Para duta tiba di Marseille pada 3 April 1535 dan berangkat lagi pada 11 April 1535 di kapal galai Utsmaniyah yang sudah menunggu di sana. De la Forest berangkat bersama-sama mereka menggunakan galai Prancis, La Dauphine.[4] Pertama-tama mereka tiba di Tunis, dan di sana Barbarossa mempersenjatakan galai istimewa untuk mengangkut De la Forest ke Konstantinopel.[4]

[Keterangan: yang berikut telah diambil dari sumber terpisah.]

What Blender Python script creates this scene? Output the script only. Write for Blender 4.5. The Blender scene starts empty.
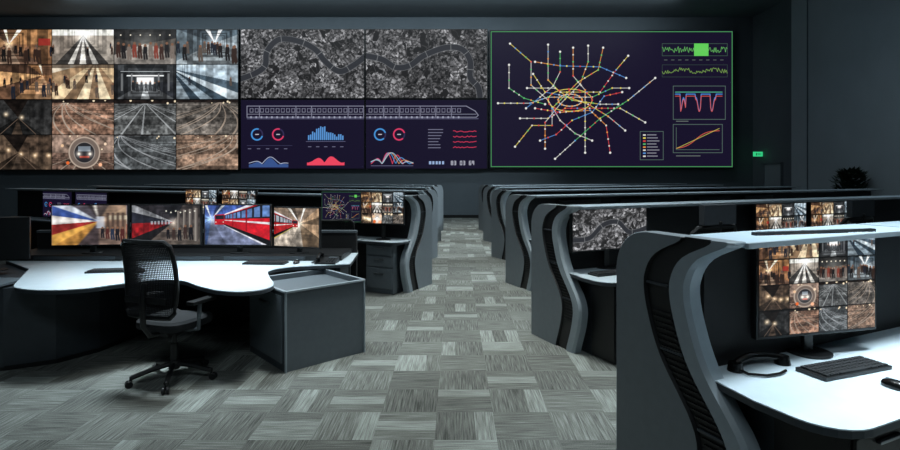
import bpy, bmesh, math, random
import numpy as np
from mathutils import Vector, Matrix
random.seed(4)
sc = bpy.context.scene
try:
    sc.view_settings.view_transform = 'Standard'
    sc.view_settings.look = 'None'
except Exception as e:
    print(e)

# ------------------------------------------------------------------ materials
def s2l(c):
    return tuple(((v/12.92) if v <= 0.04045 else ((v+0.055)/1.055)**2.4) for v in c)
def hexc(h):
    h = h.lstrip('#')
    return s2l(tuple(int(h[i:i+2], 16)/255 for i in (0, 2, 4)))
def mat(name, col, rough=0.5, metal=0.0, var=0.12, scale=18.0, bump=0.0, emis=None, es=0.0):
    m = bpy.data.materials.new(name); m.use_nodes = True
    nt = m.node_tree; b = nt.nodes['Principled BSDF']
    c = hexc(col) if isinstance(col, str) else col
    tc = nt.nodes.new('ShaderNodeTexCoord')
    no = nt.nodes.new('ShaderNodeTexNoise'); no.inputs['Scale'].default_value = scale; no.inputs['Detail'].default_value = 4
    nt.links.new(tc.outputs['Object'], no.inputs['Vector'])
    rp = nt.nodes.new('ShaderNodeValToRGB')
    rp.color_ramp.elements[0].color = tuple(v*(1-var) for v in c)+(1,)
    rp.color_ramp.elements[1].color = tuple(min(1, v*(1+var)) for v in c)+(1,)
    rp.color_ramp.elements[0].position = 0.3; rp.color_ramp.elements[1].position = 0.7
    nt.links.new(no.outputs['Fac'], rp.inputs['Fac'])
    nt.links.new(rp.outputs['Color'], b.inputs['Base Color'])
    b.inputs['Roughness'].default_value = rough; b.inputs['Metallic'].default_value = metal
    if bump > 0:
        bp = nt.nodes.new('ShaderNodeBump'); bp.inputs['Strength'].default_value = bump
        n2 = nt.nodes.new('ShaderNodeTexNoise'); n2.inputs['Scale'].default_value = 300
        nt.links.new(tc.outputs['Object'], n2.inputs['Vector'])
        nt.links.new(n2.outputs['Fac'], bp.inputs['Height']); nt.links.new(bp.outputs['Normal'], b.inputs['Normal'])
    if emis:
        b.inputs['Emission Color'].default_value = hexc(emis)+(1,); b.inputs['Emission Strength'].default_value = es
    return m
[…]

Karl V berhasil merusak rencana François I dengan meluncurkan serangan besar terhadap Utsmaniyah dengan menaklukkan Tunis pada Juni 1535, segera setelah keberangkatan para duta besar.[6] Secara bersamaan, Paus Paulus III mengeluarkan sebuah larangan bagi kaum Kristen untuk bertempur antarsesama selama Karl V berperang dengan Utsmaniyah, dan dengan demikian menghalangi François I untuk melakukan serangannya.[6] Pada saat yang sama, Suleiman sendiri sedang menghadapi masalah dalam Perang Utsmaniyah-Safawiyah (1532–1555) yang mencegahnya berpartisipasi dalam peperangan di Eropa sepanjang 1535.